Publishers Are Uncertain as to the Amount of Sales Made in That Way—How the Book Business Differs from the Shoe Trade, for Example—The Problem of How to Get the Books Before the People Is at the Root of All Other Book Trade Questions—Why the Book Canvasser Is Still Necessary—A Vast Field Waiting for Development.

About the advertising of books, nobody knows anything. The most that can be said is that some publishers are making very interesting experiments. But nobody has yet worked out a single general principle that is of great value. The publishers themselves frankly confess that they do not know how to advertise books—except a few publishers who have had little experience.

The fundamental difficulty of course is that hardly any two books present the same problem. Find a successful advertising plan for one book—it will not be a good plan for another. This fundamental difficulty marks the difference, for instance, between books and shoes. When a shoe merchant finds out by experiment how to describe his shoes and in what periodicals to print his description, his problem is solved. Recently several publishers discovered a successful way to advertise a novel. They tried the same plan with another novel and another. But it’s hit or miss. I, for one, would give much to know how often it has been “miss.”

The old-fashioned way was to insert a brief, simple, dignified announcement of every book, as is still done in The Spectator, of London, for example. Good; but such an announcement doesn’t go far. A very few thousand persons see it. They wait until the books are reviewed or till some friend or authority speaks about them. For this perfectly good reason some publishers do not insert many advertisements in those publications that go only to the literary class—they are to a degree superfluous. Those that are inserted are inserted to give the publishers and the books a certain “standing,” and to keep pleasant the relations between the publishers and these journals.

Then come, of course, the monthly popular magazines. They reach a very much wider class of readers, and to advertise books in them is a logical procedure. But their advertising rates are almost prohibitory. The margin of profit on books is very small. There is not money enough in the business to warrant extensive and expensive magazine advertising. The result is the publishers put their announcements of perhaps a dozen new books on a single advertising page of the magazines, and they cannot, in this restricted space, say enough about any particular book to make the advertisement effective.

Then there are the daily papers. One or two of the best dailies in every large city are used by the publishers for announcements of new books. They cannot afford more—except in the case of those novels which may reach enormous editions. Given a novel that will sell 100,000 copies or more, and you have enough possible profit to warrant a good deal of advertising. But during this calendar year only two novels (perhaps three) have new editions of more than 100,000 copies. What is a publisher to do, then, who has a novel that will sell 10,000 copies, or 20,000 copies and no more? Can he make it sell 50,000 or 100,000 by spending a large sum in advertising it? Perhaps, once in ten times, or once in twenty times; but not oftener.
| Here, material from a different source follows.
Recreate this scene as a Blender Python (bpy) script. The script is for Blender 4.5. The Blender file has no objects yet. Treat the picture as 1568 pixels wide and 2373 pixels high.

Five or six publishing houses spend more than $50,000 a year, each, in advertising. Two spend a good deal more than this sum; and one is reported as saying that he spends $250,000. These are not large sums when compared with the sums spent for advertising other wares. But an advertisement of a shoe published to-day will help to sell that shoe next year. The shoemaker gets a cumulative effect. But your novel advertised to-day will be dead next year. You get no cumulative effect. When I say, therefore, that no publisher has mastered the art of advertising books, I tell the literal truth. They all run against a dead wall; and they will all tell you so in frank moments.

The study of the problem of advertising books takes one far afield. What quality in a book makes it popular anyhow? Even if you are wise enough to know that (and you are very wise if you do know that) the question arises whether advertising is necessary. There have been as many popular books sold in large editions without advertising as with it. If your book is really popular it may sell anyhow. I could make a long list of such books, and a still longer list of books that extensive advertising did not sell—books which seemed to their publishers to have the quality of great popularity.

The question carries us further back still. Let us take the analogy of the shoemaker again. He has shoe stores within reach of the whole population. There is not a village in the land where there is not a store in which shoes are sold. The manufacturers’ salesmen find this distributing machinery ready to their hands. If a man in Arkansas or in Montana or in Florida wants a pair of shoes, he is within reach of a place where he may buy them. Not so with books. There are few bookstores. Two or three per cent. of the population (perhaps less) live within convenient reach of bookshops. True, a book may be ordered by mail. But so may a pair of shoes. But this is not a good substitute for a store, where a man may see the book. The mail-order business will always be secondary to direct sales. But, since bookstores are so few, the book-distributing machinery is wholly inadequate. The publisher has no effective way yet to reach his normal public with his wares.

There is nobody to blame, perhaps. Surely, it would not be a profitable undertaking for any man or woman to buy a stock of books and to open a store in a small town. What is the remedy, then?